Al Qaeda meens ‘the Base’. Al Qaeda used to be the number one American enemy: bombing its embassies, murdering thousands of innocent people in New York and Washington on September 11th. Today, Al Qaeda is the familiar sounding name the American government gives to the vague communities of terrorists that operate under this brand or variations of that brand, like AQI (Al Qaeda Iraq), AQAP (Al Qaeda in the Arabian Peninsula) or AQIM (Al Qaeda in the Islamic Maghreb). Al Qaeda is the equivalent of danger, of a serious threat to the security of the American people, all over the world. Al Qaeda is the reason why former president Bush announced a global war on terrorism, demanding exceptional liberties, like kidnapping, torture, spying on citizens, the creation of secret prisons and indefinite imprisonment in Guantanamo Bay. The order was and is: execute terrorists, instead of giving them a fair trial. In the name of safety and democracy all means will do. Al Qaeda leader Bin Laden was killed in cold blood by American Seals in Pakistan, his body thrown into the sea to avoid his tomb to become a shrine for his supporters. It is war, after all, gentlemen. Is it still the case?

Al Qaeda hasn’t been as weak in ten years as it is today, the same American authorities have to admit. But if it is true that the group is less powerful, divided and much more local than it used to be, why continue this global, all too permissive war, including killer drones and all the rest?

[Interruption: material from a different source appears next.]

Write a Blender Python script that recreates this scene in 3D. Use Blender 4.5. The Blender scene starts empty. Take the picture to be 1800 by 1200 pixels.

Is Al Qaeda, the brand it became, not the reality it once was, the excuse for the continuation of uncontrolable American power play?
If it is a war against a name, it is a war in name only, as Steve Coll so clearly stated in The New Yorker (March 4th).
I remembver when the world was chasing the Palestinian terrorist Abu Nidal in the eighties of last century: every unsolved violent action was shoved in his shoes, whether by the Mossad, the CIA or the late PLO leader Yaser Arafat himself. How very convenient. Just as convenient as Al Qaeda. Who did it? He did it. End of questions. Or what?